_Information shown_:

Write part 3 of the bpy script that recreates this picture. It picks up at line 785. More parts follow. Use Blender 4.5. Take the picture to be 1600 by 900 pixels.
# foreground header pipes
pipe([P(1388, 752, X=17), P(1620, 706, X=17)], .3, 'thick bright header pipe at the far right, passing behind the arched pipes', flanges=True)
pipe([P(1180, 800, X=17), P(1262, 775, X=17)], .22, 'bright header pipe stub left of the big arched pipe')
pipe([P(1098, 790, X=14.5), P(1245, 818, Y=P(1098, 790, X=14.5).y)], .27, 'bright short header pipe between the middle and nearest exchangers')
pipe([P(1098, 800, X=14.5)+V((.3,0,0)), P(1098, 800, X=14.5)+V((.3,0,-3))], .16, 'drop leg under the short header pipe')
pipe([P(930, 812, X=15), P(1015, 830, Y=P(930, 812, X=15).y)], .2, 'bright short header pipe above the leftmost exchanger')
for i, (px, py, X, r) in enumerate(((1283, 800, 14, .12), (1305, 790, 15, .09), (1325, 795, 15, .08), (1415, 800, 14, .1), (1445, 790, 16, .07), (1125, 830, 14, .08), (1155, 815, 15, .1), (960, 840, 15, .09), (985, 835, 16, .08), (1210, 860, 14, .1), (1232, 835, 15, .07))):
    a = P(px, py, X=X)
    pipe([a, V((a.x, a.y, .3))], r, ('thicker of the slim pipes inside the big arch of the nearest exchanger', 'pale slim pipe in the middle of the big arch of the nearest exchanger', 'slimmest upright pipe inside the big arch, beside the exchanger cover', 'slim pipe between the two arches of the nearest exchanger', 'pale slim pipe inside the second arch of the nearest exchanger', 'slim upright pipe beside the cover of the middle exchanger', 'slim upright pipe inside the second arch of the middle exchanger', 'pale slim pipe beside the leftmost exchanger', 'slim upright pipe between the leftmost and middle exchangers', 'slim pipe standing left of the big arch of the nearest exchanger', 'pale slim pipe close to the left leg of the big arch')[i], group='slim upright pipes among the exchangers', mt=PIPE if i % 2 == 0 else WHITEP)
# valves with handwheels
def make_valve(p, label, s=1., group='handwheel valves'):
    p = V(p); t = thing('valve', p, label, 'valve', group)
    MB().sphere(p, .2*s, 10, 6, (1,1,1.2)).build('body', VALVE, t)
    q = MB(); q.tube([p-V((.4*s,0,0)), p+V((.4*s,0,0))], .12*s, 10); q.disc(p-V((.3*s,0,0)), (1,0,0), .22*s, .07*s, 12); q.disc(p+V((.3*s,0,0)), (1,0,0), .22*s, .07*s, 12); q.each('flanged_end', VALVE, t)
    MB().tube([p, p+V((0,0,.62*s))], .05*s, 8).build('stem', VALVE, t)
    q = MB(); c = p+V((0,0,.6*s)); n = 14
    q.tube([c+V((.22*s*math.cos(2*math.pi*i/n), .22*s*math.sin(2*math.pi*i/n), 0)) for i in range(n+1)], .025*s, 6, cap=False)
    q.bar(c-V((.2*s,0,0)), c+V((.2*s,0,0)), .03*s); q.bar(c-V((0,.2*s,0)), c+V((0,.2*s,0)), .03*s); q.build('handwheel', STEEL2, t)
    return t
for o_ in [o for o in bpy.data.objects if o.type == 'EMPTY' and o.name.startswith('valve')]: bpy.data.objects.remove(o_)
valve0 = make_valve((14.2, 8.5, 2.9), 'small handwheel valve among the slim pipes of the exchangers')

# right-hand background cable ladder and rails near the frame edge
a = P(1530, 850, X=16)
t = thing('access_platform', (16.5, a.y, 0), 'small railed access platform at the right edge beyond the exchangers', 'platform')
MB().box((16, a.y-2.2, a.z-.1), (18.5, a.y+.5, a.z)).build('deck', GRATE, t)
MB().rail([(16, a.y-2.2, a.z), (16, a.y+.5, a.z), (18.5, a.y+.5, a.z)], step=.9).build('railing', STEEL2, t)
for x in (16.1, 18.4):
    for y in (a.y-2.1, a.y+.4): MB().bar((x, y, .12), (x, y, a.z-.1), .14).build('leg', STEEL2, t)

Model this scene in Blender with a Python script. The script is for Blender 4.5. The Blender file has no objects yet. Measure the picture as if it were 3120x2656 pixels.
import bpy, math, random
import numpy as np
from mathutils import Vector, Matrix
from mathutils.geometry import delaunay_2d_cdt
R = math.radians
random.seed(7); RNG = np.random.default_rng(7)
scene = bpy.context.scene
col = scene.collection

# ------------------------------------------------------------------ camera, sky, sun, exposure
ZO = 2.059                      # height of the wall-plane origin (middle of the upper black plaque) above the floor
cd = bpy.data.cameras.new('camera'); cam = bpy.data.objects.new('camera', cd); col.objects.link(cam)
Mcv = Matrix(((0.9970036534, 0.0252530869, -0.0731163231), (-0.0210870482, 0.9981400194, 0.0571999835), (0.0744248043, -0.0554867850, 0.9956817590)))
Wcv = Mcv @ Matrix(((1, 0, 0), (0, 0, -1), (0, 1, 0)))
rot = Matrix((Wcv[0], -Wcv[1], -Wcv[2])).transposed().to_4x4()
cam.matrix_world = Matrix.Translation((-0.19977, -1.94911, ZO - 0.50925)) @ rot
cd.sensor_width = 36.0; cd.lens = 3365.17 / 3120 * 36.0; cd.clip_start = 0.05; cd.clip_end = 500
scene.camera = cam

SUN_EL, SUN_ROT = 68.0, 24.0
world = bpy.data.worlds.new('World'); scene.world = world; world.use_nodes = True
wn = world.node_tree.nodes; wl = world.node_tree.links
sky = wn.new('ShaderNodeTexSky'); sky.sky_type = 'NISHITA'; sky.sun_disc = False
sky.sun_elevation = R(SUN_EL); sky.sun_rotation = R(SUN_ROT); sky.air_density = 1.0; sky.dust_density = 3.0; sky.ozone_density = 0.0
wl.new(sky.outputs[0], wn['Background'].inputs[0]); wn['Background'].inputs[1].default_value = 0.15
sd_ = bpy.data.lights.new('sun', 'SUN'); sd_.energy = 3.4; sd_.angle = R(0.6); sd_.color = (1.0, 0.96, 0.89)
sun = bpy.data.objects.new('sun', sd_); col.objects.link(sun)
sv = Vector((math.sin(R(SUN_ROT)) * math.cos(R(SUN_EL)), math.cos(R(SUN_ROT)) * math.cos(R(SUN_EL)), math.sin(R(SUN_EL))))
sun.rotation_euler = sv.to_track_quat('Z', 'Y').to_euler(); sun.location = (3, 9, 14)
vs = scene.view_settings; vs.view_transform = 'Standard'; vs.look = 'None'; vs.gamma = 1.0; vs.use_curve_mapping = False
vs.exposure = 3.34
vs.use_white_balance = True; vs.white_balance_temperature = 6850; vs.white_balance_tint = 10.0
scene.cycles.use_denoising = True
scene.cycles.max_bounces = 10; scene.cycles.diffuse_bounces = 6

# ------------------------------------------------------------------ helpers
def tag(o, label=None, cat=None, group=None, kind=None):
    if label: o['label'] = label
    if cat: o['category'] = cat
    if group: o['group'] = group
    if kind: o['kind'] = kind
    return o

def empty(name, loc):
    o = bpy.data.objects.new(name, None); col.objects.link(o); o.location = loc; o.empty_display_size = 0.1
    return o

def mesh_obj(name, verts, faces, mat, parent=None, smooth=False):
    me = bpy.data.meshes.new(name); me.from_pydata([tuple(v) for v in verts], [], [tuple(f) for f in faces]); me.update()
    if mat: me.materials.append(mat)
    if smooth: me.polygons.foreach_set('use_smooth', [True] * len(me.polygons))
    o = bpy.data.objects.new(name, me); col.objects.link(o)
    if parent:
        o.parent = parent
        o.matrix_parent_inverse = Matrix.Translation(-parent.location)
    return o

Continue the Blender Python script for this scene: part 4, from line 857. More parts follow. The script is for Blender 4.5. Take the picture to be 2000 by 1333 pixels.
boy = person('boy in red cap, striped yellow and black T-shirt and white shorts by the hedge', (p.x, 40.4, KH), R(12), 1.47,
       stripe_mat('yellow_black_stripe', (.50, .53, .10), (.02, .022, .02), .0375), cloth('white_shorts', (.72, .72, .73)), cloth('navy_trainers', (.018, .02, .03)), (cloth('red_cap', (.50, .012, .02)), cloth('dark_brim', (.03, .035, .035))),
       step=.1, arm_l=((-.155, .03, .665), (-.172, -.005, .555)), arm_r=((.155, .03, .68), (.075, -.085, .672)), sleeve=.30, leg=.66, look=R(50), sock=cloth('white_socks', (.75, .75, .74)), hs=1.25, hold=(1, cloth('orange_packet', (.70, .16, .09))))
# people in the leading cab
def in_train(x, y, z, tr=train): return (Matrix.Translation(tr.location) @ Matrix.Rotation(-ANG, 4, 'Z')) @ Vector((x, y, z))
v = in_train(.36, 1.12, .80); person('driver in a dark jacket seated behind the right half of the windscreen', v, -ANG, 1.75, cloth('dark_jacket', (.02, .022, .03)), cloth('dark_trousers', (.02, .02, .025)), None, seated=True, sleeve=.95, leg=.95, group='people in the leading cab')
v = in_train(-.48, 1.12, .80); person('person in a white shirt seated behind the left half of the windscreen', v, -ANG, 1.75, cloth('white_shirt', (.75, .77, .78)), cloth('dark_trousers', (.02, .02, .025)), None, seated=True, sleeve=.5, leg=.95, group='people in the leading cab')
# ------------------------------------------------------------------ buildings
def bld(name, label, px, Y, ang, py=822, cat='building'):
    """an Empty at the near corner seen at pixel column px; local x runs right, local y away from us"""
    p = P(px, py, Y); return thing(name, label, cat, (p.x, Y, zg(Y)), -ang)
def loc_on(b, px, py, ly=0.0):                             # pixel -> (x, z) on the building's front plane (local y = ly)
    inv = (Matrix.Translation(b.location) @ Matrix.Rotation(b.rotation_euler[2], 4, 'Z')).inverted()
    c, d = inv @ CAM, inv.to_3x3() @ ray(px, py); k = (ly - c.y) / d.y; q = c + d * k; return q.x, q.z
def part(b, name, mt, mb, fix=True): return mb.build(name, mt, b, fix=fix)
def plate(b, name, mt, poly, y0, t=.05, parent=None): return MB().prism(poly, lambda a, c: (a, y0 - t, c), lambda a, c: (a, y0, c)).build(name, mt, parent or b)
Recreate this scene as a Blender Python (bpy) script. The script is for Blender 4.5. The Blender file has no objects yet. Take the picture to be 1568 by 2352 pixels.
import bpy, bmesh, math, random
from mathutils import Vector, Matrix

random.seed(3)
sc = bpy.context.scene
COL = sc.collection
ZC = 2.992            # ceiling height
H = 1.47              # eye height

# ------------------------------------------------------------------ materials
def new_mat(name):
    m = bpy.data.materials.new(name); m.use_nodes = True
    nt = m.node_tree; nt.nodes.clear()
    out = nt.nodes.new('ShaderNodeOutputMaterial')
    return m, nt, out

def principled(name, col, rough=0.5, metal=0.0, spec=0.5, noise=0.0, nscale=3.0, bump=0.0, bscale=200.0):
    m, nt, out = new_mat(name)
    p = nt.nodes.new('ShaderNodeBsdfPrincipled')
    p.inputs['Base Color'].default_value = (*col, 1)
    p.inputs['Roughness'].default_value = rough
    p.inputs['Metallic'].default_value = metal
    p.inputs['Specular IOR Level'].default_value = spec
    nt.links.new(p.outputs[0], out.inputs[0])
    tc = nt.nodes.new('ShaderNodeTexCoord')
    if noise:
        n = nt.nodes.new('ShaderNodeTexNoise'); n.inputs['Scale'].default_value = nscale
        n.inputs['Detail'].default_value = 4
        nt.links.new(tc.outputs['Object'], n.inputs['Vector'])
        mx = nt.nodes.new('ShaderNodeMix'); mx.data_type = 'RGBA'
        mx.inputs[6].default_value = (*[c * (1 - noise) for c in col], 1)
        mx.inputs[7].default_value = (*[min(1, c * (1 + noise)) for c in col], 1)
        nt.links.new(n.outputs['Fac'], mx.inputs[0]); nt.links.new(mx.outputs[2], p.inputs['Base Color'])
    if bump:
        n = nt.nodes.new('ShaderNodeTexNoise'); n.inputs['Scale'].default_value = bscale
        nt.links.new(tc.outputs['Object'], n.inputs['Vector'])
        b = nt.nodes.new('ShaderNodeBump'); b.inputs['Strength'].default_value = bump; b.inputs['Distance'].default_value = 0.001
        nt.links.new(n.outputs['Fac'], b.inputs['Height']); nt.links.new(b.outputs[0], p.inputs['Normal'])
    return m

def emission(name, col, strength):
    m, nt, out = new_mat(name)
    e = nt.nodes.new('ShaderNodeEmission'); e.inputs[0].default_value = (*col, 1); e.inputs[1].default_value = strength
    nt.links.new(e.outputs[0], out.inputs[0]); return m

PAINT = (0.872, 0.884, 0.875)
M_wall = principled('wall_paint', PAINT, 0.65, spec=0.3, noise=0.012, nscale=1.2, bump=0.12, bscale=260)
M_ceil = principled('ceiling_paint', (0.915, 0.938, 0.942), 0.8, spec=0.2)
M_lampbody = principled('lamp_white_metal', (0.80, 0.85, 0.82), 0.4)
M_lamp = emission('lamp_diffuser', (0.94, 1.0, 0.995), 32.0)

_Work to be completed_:
Each line from the one holding "Model this scene" to the one holding "col = scene.collection", those two included, is to be transcribed exactly, and no other line.

_Problem solution_:
Model this scene in Blender with a Python script. The script is for Blender 4.5. The Blender file has no objects yet. Measure the picture as if it were 3120x2656 pixels.
import bpy, math, random
import numpy as np
from mathutils import Vector, Matrix
from mathutils.geometry import delaunay_2d_cdt
R = math.radians
random.seed(7); RNG = np.random.default_rng(7)
scene = bpy.context.scene
col = scene.collection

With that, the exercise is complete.